Needs dedicated space.

The height can be raised to use the space below.

These mounting structures are ideal for slanting rooftops.A variety of construct designs options are available based on the roof material and type.

Weight balancing and roof strength are considerable parameters for choice of mounting construct.

• Standard Rails
• Rail-less
• Shared-Rails
• Non-penetrating System for weight balance.

Ballasts

Systems onunused flat roofs are ballasted at an optimal angle by using simple ballast structures.

These can be steel, aluminium or plastic and polymerized structures.

The type of mounting structure one should prefer for a given PV system moreover depends on the site of installation and its pre and post installation usage.

Aluminium Triangular Structure

There are three major types of solar inverters: central inverters, power optimizer-based systems, and micro-inverters.

String Inverters

Ideal for roofs:

• Straight and continuous rooftops
• Constant sunshine throughout the day

How does it work?

A single central inverter will efficiently convert the DC electricity produced by panels to AC electricity. In case of huge power plants, the panels are connected into string-sets to a string inverter, which are further connected to a single central inverter.

Pros

• The inverter can be placed in-house thus preventing it from harsh weather conditions like heat, snow, rains, etc.
• Might need low maintenance.

Cons

• The inverters do not provide panel-level optimization. The string of solar panels can produce as much electricity as its least efficient panel. Thus, even if there is break-down or shading in one panel, the entire system output goes down.
• The DC current has to travel all the way to the inverter. Loose connections might cause arcing and lead to fire outbreak.

Costing

Central and string inverters are a least expensive inverter option.

Micro-inverters

Ideal for roofs:

• complex rooftops
• rooftops that experience partial or complete shading during the day

How does it work?

A micro-inverter converts the electricity from DC to AC right at the panel. Which means, each panel has its own micro-inverter attached to it.

Pros

• Cancel out the negative impact of partial or complete shading.
• Provides for maximum efficiency of the system setup.
• Monitoring performance of individual panels is feasible.
• Reduced risk of arcing as DC current path is short and thus, less chances of fire.

Cons

• The inverters are to be connected to each panel of the setup, thus cost increases significantly.
• The circuit setup is prone to fluctuating whether conditions, thus, the functionality might go down post 5-6 years.

Costing

Since we need a micro-inverter with each panel, the costing is ought to be higher based on the PV system size. However, the prices are certainly decreasing with tech advancements and demand.

Ideal for roofs:

• complex rooftops
• rooftops that experience partial or complete shading during the day

How does it work?

Power Optimized inverters working is similar to that of micro-inverters. The only difference is that they condition the DC electricity and send it to String or Central Inverter. It is a more cost-efficient option than micro-inverter.

Pros

• Cancel out the negative impact of partial or complete shading.
• Provides for maximum efficiency of the system setup.

Cons

• The DC current has to travel all the way to the inverter. Loose connections might cause arcing and lead to fire outbreak.

Costing

The power optimizers are additional components for each panel apart from the string inverter. These are costliest of all the inverters but certainly worth for the system efficiency enhancement.

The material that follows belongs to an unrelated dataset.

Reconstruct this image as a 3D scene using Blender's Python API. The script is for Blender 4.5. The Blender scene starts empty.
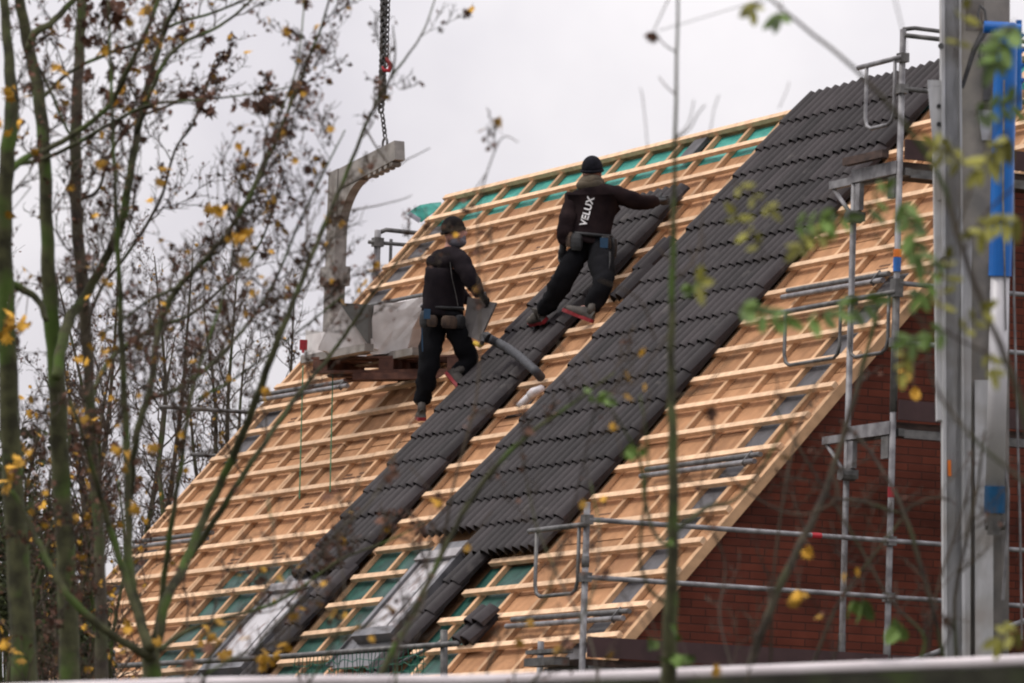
import bpy, bmesh, math, random
from mathutils import Vector as V, Matrix, noise
random.seed(7)
R=math.radians
sc=bpy.context.scene
col=sc.collection
# ------------------------------------------------------------ camera frame (a long lens from the street, 1.7 m up)
F=5772.9
fw=V((0.0,0.9942341581964155,0.10723077298735194))
rt=V((0.999443338385455,-0.0035774174804898244,0.03316949564143748))
up=V((-0.03336185481859566,-0.10717108173213188,0.9936807062046781))
CAM=V((0,0,1.7))
def ray(x,y): return fw+(x-512)/F*rt-(y-341.5)/F*up
def P(x,y,d): return CAM+ray(x,y)*d
# ------------------------------------------------------------ roof frame: A along the battens, U up the slope, NR out of the roof
O=V((2.52505,50.78405,7.64848+1.7))
A=V((0.4334703,-0.9011678,0)); NH=V((0.9011678,0.4334703,0)); U=V((0.5922776,0.2848912,0.7536871)); NR=V((-0.6791986,-0.326701,0.6572334))
ZU=V((0,0,1))
def RF(a,b,h=0): return O+A*a+U*b+NR*h
def rdepth(x,y,h=0):
    d=ray(x,y); return ((O+NR*h-CAM).dot(NR))/d.dot(NR)
def onroof(x,y,h=0): return P(x,y,rdepth(x,y,h))
def G(a,n,z): return V((O.x,O.y,0))+A*a+NH*n+ZU*z
# ------------------------------------------------------------ materials
MAT={}
def mat(name,c1,c2=None,scale=6,rough=.8,metal=0,stretch=(1,1,1),detail=4,lo=.35,hi=.65,bump=0,spec=.3,c3=None,s3=1.2,coord='Object'):
    if name in MAT: return MAT[name]
    m=bpy.data.materials.new(name); m.use_nodes=True; nt=m.node_tree; b=nt.nodes['Principled BSDF']
    b.inputs['Roughness'].default_value=rough; b.inputs['Metallic'].default_value=metal; b.inputs['Specular IOR Level'].default_value=spec
    c2=c2 or tuple(x*.7 for x in c1)
    tc=nt.nodes.new('ShaderNodeTexCoord'); mp=nt.nodes.new('ShaderNodeMapping'); mp.inputs['Scale'].default_value=stretch
    nt.links.new(tc.outputs[coord],mp.inputs[0])
    n=nt.nodes.new('ShaderNodeTexNoise'); n.inputs['Scale'].default_value=scale; n.inputs['Detail'].default_value=detail
    nt.links.new(mp.outputs[0],n.inputs['Vector'])
    r=nt.nodes.new('ShaderNodeValToRGB'); r.color_ramp.elements[0].position=lo; r.color_ramp.elements[1].position=hi
    r.color_ramp.elements[0].color=(*c2,1); r.color_ramp.elements[1].color=(*c1,1)
    nt.links.new(n.outputs['Fac'],r.inputs[0]); out=r.outputs[0]
    if c3:
        n3=nt.nodes.new('ShaderNodeTexNoise'); n3.inputs['Scale'].default_value=s3; n3.inputs['Detail'].default_value=3
        nt.links.new(tc.outputs[coord],n3.inputs['Vector'])
        r3=nt.nodes.new('ShaderNodeValToRGB'); r3.color_ramp.elements[0].position=.52; r3.color_ramp.elements[1].position=.66
        mx=nt.nodes.new('ShaderNodeMix'); mx.data_type='RGBA'
        nt.links.new(n3.outputs['Fac'],r3.inputs[0]); nt.links.new(r3.outputs[0],mx.inputs[0]); nt.links.new(out,mx.inputs[6]); mx.inputs[7].default_value=(*c3,1); out=mx.outputs[2]
    nt.links.new(out,b.inputs['Base Color'])
    if bump:
        bp=nt.nodes.new('ShaderNodeBump'); bp.inputs['Strength'].default_value=bump; bp.inputs['Distance'].default_value=.01
        nt.links.new(n.outputs['Fac'],bp.inputs['Height']); nt.links.new(bp.outputs[0],b.inputs['Normal'])
    MAT[name]=m; return m
def attr_mat(name,base,rough=.6,spec=.4,var=.35,bump=.3,tint=None):
    """per-piece tint from the mesh attribute 'tint' times a fine noise"""
    m=mat(name,base,tuple(x*.75 for x in base),scale=9,rough=rough,spec=spec,bump=bump)
    nt=m.node_tree;b=nt.nodes['Principled BSDF']
    src=b.inputs['Base Color'].links[0].from_socket
    at=nt.nodes.new('ShaderNodeAttribute'); at.attribute_name='tint'
    mr=nt.nodes.new('ShaderNodeMapRange'); mr.inputs['To Min'].default_value=1-var; mr.inputs['To Max'].default_value=1+var
    nt.links.new(at.outputs['Fac'],mr.inputs[0])
    mx=nt.nodes.new('ShaderNodeVectorMath'); mx.operation='SCALE'; nt.links.new(src,mx.inputs[0]); nt.links.new(mr.outputs[0],mx.inputs['Scale'])
    out=mx.outputs[0]
    nt.links.new(out,b.inputs['Base Color'])
    return m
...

However, the efficiency and warranty should be key considerable parameters while choosing an optimal inverter for your solar system.

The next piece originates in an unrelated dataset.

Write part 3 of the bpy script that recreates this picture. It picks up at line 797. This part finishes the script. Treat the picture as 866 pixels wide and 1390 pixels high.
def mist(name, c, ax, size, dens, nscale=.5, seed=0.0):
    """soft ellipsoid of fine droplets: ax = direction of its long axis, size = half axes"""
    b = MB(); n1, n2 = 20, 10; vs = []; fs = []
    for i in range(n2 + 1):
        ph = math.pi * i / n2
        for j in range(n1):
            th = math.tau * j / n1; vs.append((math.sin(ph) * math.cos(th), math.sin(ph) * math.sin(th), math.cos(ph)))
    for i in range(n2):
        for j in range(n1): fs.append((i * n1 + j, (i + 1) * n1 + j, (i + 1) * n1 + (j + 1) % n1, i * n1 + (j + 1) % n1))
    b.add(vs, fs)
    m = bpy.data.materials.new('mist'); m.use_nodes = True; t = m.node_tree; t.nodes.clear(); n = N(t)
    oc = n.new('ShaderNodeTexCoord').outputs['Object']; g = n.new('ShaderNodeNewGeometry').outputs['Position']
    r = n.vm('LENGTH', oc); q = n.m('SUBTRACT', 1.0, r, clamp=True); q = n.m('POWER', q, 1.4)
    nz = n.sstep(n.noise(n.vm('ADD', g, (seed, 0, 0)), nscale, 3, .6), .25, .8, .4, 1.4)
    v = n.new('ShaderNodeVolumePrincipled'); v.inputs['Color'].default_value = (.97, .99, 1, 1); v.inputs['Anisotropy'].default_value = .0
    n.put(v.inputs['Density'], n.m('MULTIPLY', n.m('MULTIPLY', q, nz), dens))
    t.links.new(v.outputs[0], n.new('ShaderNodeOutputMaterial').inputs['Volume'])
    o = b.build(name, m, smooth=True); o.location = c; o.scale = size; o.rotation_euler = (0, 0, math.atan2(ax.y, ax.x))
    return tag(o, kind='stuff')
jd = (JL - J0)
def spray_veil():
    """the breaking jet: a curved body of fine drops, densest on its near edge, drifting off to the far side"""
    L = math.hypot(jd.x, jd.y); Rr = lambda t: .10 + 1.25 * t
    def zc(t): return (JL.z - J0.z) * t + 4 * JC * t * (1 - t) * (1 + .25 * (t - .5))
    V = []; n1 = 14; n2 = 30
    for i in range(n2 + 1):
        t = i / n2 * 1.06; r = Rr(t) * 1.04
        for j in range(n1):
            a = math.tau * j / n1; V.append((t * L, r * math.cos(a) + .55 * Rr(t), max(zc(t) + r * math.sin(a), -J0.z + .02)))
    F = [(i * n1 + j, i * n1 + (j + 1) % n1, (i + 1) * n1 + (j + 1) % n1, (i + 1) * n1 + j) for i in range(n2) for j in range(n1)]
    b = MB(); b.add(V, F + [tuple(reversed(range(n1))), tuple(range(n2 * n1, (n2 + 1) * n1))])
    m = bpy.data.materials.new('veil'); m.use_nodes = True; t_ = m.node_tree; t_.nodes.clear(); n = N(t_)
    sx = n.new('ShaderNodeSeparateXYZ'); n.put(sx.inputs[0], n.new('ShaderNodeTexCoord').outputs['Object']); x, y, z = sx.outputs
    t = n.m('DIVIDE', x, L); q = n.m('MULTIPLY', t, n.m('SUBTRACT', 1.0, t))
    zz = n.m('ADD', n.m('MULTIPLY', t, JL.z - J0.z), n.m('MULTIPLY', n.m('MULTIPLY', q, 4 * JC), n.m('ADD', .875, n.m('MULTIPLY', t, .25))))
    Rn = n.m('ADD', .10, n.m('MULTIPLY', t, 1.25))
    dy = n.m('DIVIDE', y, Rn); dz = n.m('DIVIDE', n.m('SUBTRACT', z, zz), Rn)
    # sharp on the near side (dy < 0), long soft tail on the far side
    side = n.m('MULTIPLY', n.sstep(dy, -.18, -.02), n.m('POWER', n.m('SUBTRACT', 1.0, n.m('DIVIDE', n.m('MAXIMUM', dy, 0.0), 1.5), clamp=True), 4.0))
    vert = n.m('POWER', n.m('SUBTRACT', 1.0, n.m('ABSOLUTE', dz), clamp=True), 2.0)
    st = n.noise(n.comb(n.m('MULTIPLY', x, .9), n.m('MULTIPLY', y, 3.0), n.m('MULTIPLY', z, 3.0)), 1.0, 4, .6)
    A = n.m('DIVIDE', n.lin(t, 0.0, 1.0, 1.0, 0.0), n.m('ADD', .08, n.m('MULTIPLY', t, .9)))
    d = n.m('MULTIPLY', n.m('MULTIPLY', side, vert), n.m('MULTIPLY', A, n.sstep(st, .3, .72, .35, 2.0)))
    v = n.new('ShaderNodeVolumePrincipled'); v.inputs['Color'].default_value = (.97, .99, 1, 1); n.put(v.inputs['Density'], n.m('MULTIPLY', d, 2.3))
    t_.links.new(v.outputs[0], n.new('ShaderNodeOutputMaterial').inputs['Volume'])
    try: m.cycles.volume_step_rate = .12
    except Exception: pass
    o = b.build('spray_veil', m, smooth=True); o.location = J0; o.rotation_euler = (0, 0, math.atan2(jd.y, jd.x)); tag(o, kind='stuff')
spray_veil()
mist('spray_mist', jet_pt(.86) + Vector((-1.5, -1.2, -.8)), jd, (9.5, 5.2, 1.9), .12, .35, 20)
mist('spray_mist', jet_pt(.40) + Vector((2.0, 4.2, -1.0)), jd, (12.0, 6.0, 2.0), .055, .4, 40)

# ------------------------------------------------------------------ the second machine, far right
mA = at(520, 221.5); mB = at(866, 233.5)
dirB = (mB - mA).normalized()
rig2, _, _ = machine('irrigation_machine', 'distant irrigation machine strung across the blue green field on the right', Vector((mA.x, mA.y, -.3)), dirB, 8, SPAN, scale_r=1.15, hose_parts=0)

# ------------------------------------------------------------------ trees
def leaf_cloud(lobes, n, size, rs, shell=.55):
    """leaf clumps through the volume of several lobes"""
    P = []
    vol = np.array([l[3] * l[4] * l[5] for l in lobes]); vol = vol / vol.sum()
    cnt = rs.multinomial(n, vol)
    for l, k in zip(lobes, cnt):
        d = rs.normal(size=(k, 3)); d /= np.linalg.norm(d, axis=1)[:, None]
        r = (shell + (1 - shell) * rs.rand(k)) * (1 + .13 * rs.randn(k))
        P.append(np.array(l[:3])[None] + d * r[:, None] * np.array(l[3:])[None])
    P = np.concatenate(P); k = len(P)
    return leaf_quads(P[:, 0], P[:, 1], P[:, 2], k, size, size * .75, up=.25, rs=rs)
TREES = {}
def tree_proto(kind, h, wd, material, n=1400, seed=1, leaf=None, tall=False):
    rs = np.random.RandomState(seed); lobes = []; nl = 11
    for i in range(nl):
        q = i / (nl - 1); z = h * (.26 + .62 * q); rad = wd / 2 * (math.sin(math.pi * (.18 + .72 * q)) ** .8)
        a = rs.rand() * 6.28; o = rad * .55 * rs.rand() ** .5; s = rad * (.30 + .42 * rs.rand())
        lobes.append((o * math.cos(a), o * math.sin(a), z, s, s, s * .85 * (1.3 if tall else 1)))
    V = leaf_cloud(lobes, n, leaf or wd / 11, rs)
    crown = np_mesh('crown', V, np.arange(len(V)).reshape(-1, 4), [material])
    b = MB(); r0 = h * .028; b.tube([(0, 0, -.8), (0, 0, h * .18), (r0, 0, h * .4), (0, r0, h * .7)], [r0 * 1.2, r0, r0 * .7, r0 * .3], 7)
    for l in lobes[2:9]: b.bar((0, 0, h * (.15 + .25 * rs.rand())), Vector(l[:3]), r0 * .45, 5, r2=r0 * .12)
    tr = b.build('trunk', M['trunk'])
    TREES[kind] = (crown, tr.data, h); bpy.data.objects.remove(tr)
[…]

4. Electrical Panel with Switches & Circuit Breakers

The electrical panel with switches and circuit breakers are used to protect all the electronic equipment against various electrical faults and hazards like:

• Earth faults
• Short-circuit
• Over-current
• Over-voltage

The requirement may vary based on the PV system capacity. There might be PV designs wherein, we would just not need the system at all.

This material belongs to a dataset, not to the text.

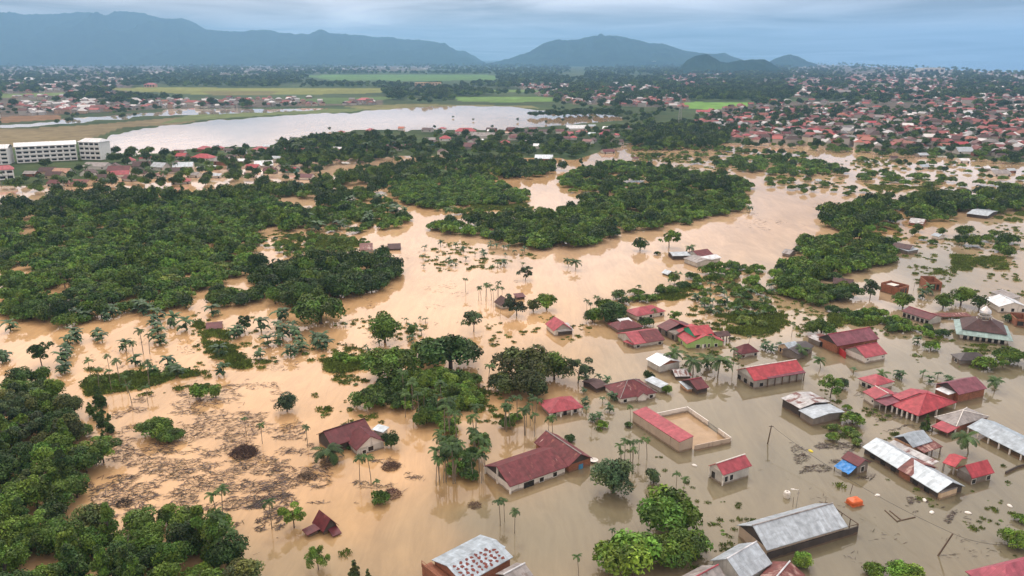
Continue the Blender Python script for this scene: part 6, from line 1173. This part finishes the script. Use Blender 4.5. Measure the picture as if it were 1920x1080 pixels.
def heap(px, py, wpx, hk, n, c, label, name='brush_heap', cat='brush heap'):
    x, y = P(px, py); R = wpx * depth(x, y) / F / 2; g = np.random.default_rng(int(px)); V, Fc, Cc = [], [], []
    for i in range(n):
        a = g.uniform(0, 6.28); q = g.random() ** .6; p0 = np.array((R * q * math.cos(a), R * q * math.sin(a), R * hk * (1 - q * q) * g.uniform(.2, 1))); d = g.normal(size=3); d[2] = abs(d[2]) * .6; d /= np.linalg.norm(d); L_ = R * g.uniform(.15, .4); s = np.cross(d, g.normal(size=3)); s /= np.linalg.norm(s); s *= R * .018 + .01
        i0 = len(V); V += [tuple(p0 - s), tuple(p0 + s), tuple(p0 + d * L_ + s * .3), tuple(p0 + d * L_ - s * .3)]; Fc.append((i0, i0 + 1, i0 + 2, i0 + 3)); k = g.uniform(.6, 1.5); Cc += [(c[0] * k, c[1] * k, c[2] * k, 1)] * 4
    return tag(obj(name, mesh(name, V, Fc, [bpy.data.materials['driftwood']], col=Cc), None, (x, y, 0)), label, cat, 'brush heaps in the flood')
heap(457, 850, 50, .6, 1100, (.085, .055, .045), 'large brown heap of dead brush among the floating debris')
heap(733, 876, 34, .5, 700, (.12, .075, .055), 'oval mat of dry brown brush below the two-gabled house')
heap(890, 948, 26, .4, 300, (.10, .06, .05), 'small rusty brush mat left of the leaning palms')
heap(735, 928, 36, .6, 500, (.10, .045, .04), 'reddish brush beside the leafy mound with palms')
heap(575, 895, 40, .3, 400, (.09, .065, .05), 'flat brown brush mat above the slender areca palm')
heap(232, 945, 30, .6, 400, (.04, .035, .03), 'dark brush pile at the upper edge of the near forest')
# ---- poles, wires and small things
def pole(name, label, base, top, r, arm=0, cat='pole', mat=None, lamp=False):
    """a pole from its foot pixel to its head, leaning in the plane that faces the camera"""
    x, y = P(*base); d = depth(x, y); H_ = (base[1] - top[1]) * d / F / CP; lean = (top[0] - base[0]) * d / F - (x / y * 0)
    xt, yt = x + lean, y; q = root(name, label, cat, (x, y)); mb = MB(); mb.bar((0, 0, -1.5), (lean, 0, H_), r, r2=r * .75, n=8); mb.build('shaft', mat or WOOD, q)
    if arm: mb = MB(); mb.box(lean * .96 - arm, lean * .96 + arm, -.06, .06, H_ * .94, H_ * .94 + .12); mb.build('crossarm', WOOD, q)
    if lamp: mb = MB(); mb.bar((lean, 0, H_), (lean - .9, 0, H_ + .15), .05); mb.box(lean - 1.5, lean - .85, -.14, .14, H_ + .08, H_ + .22); mb.build('lamp_head', WHITE, q)
    return (x + lean, y, H_)
t1 = pole('utility_pole', 'leaning wooden power pole with a short crossarm in grey water', (1438, 832), (1443, 796), .16, .5)
t2 = pole('utility_pole', 'strongly tilted bare power pole near the lower right corner', (1752, 1042), (1779, 996), .16)
pole('post', 'thin dark post standing in the water right of the small pale house', (1368, 898), (1368, 878), .09)
pole('street_lamp', 'thin street lamp behind the long silver hall', (1492, 952), (1494, 916), .07, lamp=True, mat=CONC); pole('post', 'thin rod beside the street lamp', (1487, 950), (1486, 930), .05)
pole('post', 'tilted post behind the orange float', (1592, 926), (1597, 906), .07); pole('street_lamp', 'white-headed lamp post behind the mosque', (1825, 586), (1828, 568), .09, lamp=True, mat=CONC); pole('post', 'thin pale pole in the open water below the drowned house', (938, 596), (938, 580), .06); pole('post', 'thin rod beyond the brick shells', (1712, 545), (1714, 528), .06)
pole('post', 'mast on the roof end of the long silver hall', (1546, 950), (1547, 934), .05)
def wire(label, a, b, sag):
    mb = MB(); n = 14; pts = [tuple(np.array(a) * (1 - s) + np.array(b) * s - np.array((0, 0, sag * 4 * s * (1 - s)))) for s in np.linspace(0, 1, n + 1)]
    for p, q in zip(pts, pts[1:]): mb.bar(p, q, .03, n=4)
    tag(mb.build('power_line', IRON), label, 'wire')
wire('sagging power line between the crossarm pole and the tilted pole', t1, t2, 1.5)
p = P(1900, 1062); wire('power line from the tilted pole towards the magenta roof', t2, (p[0], p[1], 4.2), .8)
p = P(1665, 958); q = root('driftwood_frame', 'three long bamboo poles floating in a V', 'driftwood', P(1685, 972))
o0 = P(1685, 972)
for a, b_ in (((1659, 957), (1683, 979)), ((1668, 958), (1690, 976)), ((1681, 978), (1716, 970))):
    mb = MB(); A0, B0 = P(*a) - o0, P(*b_) - o0; mb.bar((*A0, .06), (*B0, .1), .1); mb.build('pole', WOOD, q)
# orange float: a tarpaulin-covered box
c, rot, Lx, W = rect((1586, 934), (1600, 944), C=(1615, 936), he=.9)
r = root('orange_float', 'orange tarpaulin-covered box floating between shanty and long hall', 'float', c, rot); ORG = plain('orange_tarpaulin', (.62, .13, .03), .5); X, Y = Lx / 2, W / 2
mb = MB(); ring = lambda k, z: [(-X * k, -Y * k * .8, z), (-X * k * .8, -Y * k, z), (X * k * .8, -Y * k, z), (X * k, -Y * k * .8, z), (X * k, Y * k * .8, z), (X * k * .8, Y * k, z), (-X * k * .8, Y * k, z), (-X * k, Y * k * .8, z)]
R_ = [ring(1.0, -.4), ring(1.02, .7), ring(.92, .95), ring(.25, 1.25)]
for a, b_ in zip(R_, R_[1:]):
    for i in range(8): mb.quad([a[i], a[(i + 1) % 8], b_[(i + 1) % 8], b_[i]])
mb.quad(R_[-1]); mb.build('cover', ORG, r)
mb = MB(); mb.slab([(-X - .1, -Y - .1, .12), (X + .1, -Y - .1, .12), (X + .1, Y + .1, .12), (-X - .1, Y + .1, .12)], .3); mb.build('rim', plain('faded_orange', (.4, .14, .06)), r)
r = root('water_drum', 'white drum adrift above the long silver hall', 'drum', P(1475, 932)); mb = MB(); mb.lathe([(0, 1.25), (.5, 1.2), (.62, 1.0), (.62, .1), (.55, -.3)], 14); mb.build('body', WHITE, r, smooth=True); mb = MB(); mb.lathe([(0, 1.36), (.2, 1.35), (.22, 1.2)], 10); mb.build('lid', CONC, r)
r = root('satellite_dish', 'white dish lying on the water beside the long maroon house', 'dish', P(1113, 866)); mb = MB(); mb.lathe([(0, .1), (.5, .2), (.95, .5)], 14); mb.build('bowl', WHITE, r, smooth=True)
for i, (px, py, lb) in enumerate([(1441, 848, 0), (1645, 929, 'white float nearest the orange float'), (1747, 961, 'white bag beside the drifting twigs'), (1733, 938, 'white bag by the bamboo poles'), (1893, 949, 'white bag at the right edge weeds'), (1520, 846, 'yellow bag in the weeds below the patchwork shack'), (1302, 873, 'pale bag left of the small pale house'), (1815, 962, 'tiny white bag right of the drifting twigs')]):
    if not lb: continue
    mb = MB(); g = np.random.default_rng(i); mb.lathe([(.5, -.1), (.55, .12), (.35, .3), (0, .36)], 9); o = mb.build('floating_bag', plain('yellow_plastic', (.7, .6, .05)) if 'yellow' in lb else WHITE, None, (*P(px, py), 0), .4 * i, True); o.scale = (1.1, .7, .8); tag(o, lb, 'bag', 'rubbish floating among the houses')

# ------------------------------------------------------------------ haze
hz = MB(); hz.box(-30000, 30000, -400, 21300, -9, 730)
m = bpy.data.materials.new('haze'); m.use_nodes = True; t = m.node_tree; t.nodes.clear(); o_ = nd('ShaderNodeOutputMaterial', t); pv = nd('ShaderNodeVolumePrincipled', t)
pv.inputs['Color'].default_value = (.32, .62, 1.0, 1); pv.inputs['Density'].default_value = 1.0e-4; pv.inputs['Anisotropy'].default_value = 0.4
lk(t, pv.outputs[0], o_.inputs['Volume'])
tag(hz.build('haze', m), 'pale blue haze over the plain', 'haze', kind='stuff')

5. DC & AC Electric Cables

AC current flows through outer surface due to ‘Skin Effect’. AC cable needs Multi-stranded Copper or Aluminium Conductor bunch for their efficient flow of current.

Whereas DC current flows throughout the whole cross section diameter of conductor. So DC cable needs Single Strand.

The quantity of required cables may vary based on the inverter setup you choose for your PV system, as discussed before.

6. Power Meter

The use of meters in this case differs from State to State.

Some states may require only one meter that reads the ‘net’ energy consumed by the system owner.

However, few other states may require two meters – one to measure solar energy generation and the second to measure the units consumed from the utility grid.